Subìto uno stupro in giovanissima età, porta con sé le macerie di questo squarcio, condizionando sé stessa e i suoi rapporti col mondo che la circonda.
La narrazione, per quanto ricercata nello stile, appare chiara in quel flusso di coscienza che rende il testo duro, realistico, toccante.
La giovane soffre di un disturbo borderline di personalità, vive la vita alla continua ricerca dell’eccesso, senza limiti perché non vede in nessun luogo il proprio lido di salvezza. Ne parla con l’Oracolo – lo psicoterapeuta.
… l’abbandono è il tuo bersaglio, la ferita è non essere, dice l’Oracolo. I tagli, gli abusi di sostanze, le relazioni tormentate, i tentativi di suicidio, dipendono da quella cosa successa a dodici anni. Non è tanto il fatto che ti abbia presa con la forza, quanto l’abbandono. Il giorno dopo faceva lo stesso con un’altra, dice l’Oracolo. E quest’essenza mi è rimasta addosso. Questo vuoto. Questo senso di inutilità. Questo non valere nulla. Questa inconsistenza. Cercavo di riempire i vuoti con i corpi, le sostanze, il cibo e il sangue. Cercavo di riempirli con Lei che era il mio opposto. Con Lei che sempre mi vinceva. Con Lei che decideva di me ogni atomo, ma niente…
Ma non solo. La giovane ha anche un’amica, un’amica immaginaria – Lei, appunto – e un uomo – Lui – che prova a essere il suo riferimento positivo. Ma come una tara che ci si porta dietro quando si commettono gravi errori, esiste anche un uomo sbagliato, simbolo di tutti gli errori commessi e subiti – Narciso.
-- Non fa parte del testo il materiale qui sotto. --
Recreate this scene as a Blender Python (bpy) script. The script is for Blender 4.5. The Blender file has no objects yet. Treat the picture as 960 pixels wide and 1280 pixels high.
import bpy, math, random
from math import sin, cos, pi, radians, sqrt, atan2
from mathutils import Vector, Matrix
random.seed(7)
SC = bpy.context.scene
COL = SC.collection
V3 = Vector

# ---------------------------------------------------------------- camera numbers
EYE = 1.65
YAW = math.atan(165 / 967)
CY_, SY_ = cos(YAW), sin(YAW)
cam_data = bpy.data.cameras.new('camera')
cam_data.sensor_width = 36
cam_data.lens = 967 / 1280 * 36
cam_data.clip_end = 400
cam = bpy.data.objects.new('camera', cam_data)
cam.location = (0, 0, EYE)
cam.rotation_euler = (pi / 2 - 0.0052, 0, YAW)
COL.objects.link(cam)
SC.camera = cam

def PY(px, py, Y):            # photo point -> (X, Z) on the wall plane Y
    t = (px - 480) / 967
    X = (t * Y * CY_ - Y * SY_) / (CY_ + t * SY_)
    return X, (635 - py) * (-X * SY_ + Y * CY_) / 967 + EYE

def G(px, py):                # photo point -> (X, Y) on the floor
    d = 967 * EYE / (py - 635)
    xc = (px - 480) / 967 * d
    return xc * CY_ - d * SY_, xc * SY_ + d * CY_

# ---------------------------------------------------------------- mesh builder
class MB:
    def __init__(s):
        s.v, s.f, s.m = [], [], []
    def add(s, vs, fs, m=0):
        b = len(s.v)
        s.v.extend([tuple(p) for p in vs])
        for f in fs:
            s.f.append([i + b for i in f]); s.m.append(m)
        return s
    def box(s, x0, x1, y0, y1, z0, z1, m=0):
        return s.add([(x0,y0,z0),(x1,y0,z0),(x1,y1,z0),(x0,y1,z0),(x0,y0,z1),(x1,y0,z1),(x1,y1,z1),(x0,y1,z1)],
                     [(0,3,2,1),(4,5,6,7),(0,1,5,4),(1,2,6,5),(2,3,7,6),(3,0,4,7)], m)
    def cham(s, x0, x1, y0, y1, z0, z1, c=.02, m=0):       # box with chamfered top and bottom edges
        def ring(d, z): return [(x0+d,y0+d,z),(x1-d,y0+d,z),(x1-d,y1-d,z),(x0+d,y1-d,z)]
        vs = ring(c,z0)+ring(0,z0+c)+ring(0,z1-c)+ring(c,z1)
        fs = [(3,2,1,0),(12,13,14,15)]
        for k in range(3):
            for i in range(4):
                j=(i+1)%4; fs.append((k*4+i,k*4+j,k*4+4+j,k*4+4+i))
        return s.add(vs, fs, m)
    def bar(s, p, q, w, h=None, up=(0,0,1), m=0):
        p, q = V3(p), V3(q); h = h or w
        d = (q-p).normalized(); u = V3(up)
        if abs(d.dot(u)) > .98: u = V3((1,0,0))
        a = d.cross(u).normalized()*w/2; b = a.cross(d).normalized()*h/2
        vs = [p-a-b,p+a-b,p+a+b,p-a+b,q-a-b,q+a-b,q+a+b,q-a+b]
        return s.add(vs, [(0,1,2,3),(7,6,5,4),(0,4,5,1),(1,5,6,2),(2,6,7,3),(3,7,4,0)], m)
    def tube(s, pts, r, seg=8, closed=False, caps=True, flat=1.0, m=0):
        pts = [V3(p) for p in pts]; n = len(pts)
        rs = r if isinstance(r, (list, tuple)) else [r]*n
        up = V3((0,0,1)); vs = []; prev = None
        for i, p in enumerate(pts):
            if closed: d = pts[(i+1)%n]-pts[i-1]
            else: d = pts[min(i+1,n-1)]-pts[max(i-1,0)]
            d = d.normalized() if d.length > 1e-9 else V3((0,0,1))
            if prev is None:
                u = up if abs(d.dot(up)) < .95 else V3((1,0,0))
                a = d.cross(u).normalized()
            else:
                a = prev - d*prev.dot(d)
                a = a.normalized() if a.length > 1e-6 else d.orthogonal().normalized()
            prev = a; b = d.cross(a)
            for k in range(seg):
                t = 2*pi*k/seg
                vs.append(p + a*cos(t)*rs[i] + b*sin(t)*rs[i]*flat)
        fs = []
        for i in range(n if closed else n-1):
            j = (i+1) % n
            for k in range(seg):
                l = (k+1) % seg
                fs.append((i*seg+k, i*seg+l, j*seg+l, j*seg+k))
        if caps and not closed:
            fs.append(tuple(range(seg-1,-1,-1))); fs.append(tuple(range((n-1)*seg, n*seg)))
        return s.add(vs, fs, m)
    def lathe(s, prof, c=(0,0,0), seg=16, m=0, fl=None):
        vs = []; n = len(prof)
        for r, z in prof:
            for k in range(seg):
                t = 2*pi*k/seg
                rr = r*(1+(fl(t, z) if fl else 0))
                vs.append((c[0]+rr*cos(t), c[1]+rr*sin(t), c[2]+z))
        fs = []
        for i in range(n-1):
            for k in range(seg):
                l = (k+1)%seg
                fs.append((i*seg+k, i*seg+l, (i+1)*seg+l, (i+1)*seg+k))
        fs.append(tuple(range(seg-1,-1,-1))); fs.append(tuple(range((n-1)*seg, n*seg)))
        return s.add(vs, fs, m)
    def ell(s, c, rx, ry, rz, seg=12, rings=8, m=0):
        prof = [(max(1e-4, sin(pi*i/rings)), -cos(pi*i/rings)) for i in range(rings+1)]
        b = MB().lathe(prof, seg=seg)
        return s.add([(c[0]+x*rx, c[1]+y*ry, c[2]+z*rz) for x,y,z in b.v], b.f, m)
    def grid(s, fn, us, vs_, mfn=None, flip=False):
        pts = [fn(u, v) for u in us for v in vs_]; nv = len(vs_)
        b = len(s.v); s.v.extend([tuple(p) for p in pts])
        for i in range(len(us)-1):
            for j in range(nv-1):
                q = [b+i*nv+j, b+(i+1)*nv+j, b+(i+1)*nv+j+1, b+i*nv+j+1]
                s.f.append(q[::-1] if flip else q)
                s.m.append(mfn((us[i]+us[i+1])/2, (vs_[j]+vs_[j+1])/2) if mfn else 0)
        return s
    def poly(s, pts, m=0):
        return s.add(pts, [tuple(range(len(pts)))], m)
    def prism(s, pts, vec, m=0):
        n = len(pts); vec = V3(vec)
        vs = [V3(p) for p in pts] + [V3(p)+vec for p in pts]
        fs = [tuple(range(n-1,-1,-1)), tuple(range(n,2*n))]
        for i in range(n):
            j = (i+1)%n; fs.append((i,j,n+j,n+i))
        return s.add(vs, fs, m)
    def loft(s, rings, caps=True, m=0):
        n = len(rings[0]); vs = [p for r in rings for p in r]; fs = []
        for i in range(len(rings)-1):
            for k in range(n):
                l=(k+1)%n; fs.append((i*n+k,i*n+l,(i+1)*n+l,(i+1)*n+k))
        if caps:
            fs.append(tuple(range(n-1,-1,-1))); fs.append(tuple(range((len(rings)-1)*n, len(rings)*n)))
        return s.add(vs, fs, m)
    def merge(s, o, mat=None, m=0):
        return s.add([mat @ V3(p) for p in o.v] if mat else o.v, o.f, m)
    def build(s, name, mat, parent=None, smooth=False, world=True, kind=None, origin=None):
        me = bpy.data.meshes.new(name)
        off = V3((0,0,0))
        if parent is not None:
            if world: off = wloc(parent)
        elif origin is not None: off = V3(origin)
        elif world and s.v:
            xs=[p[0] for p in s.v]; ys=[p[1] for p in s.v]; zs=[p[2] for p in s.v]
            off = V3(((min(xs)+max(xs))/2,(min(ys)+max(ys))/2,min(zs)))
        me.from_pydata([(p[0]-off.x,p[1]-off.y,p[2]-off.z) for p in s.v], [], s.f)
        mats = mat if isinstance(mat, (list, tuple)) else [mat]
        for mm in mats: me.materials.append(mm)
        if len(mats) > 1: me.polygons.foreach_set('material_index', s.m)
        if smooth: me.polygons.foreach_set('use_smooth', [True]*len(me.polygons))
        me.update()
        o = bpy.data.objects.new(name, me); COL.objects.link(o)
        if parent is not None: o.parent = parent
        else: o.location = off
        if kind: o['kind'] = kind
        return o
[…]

Lo stupro ritorna sempre, nella mente e nei discorsi della giovane, rivelandosi più ferita astratta e interiore che fisica, più un dolore psichico che una mera circostanza sessuale. Una ferita che ha inaridito il terreno che avrebbe potuto essere fertile,
… non è mica facile stare con te. E tu hai avuto paura di essere solo una terra di passaggio in cui ciascuno semina fiori che nessuno raccoglie…
una ferita che ne ha fatto una persona difficile, insaziabile perché si ritrova a voler tutto, a dare tutto, a prendere tutto, senza però riuscire a godere in pieno della propria vita, delle proprie pulsioni.
Questo è Disturbi di luminosità di Ilaria Palomba (Alberto Gaffi editore), un romanzo su tutto e il contrario di tutto.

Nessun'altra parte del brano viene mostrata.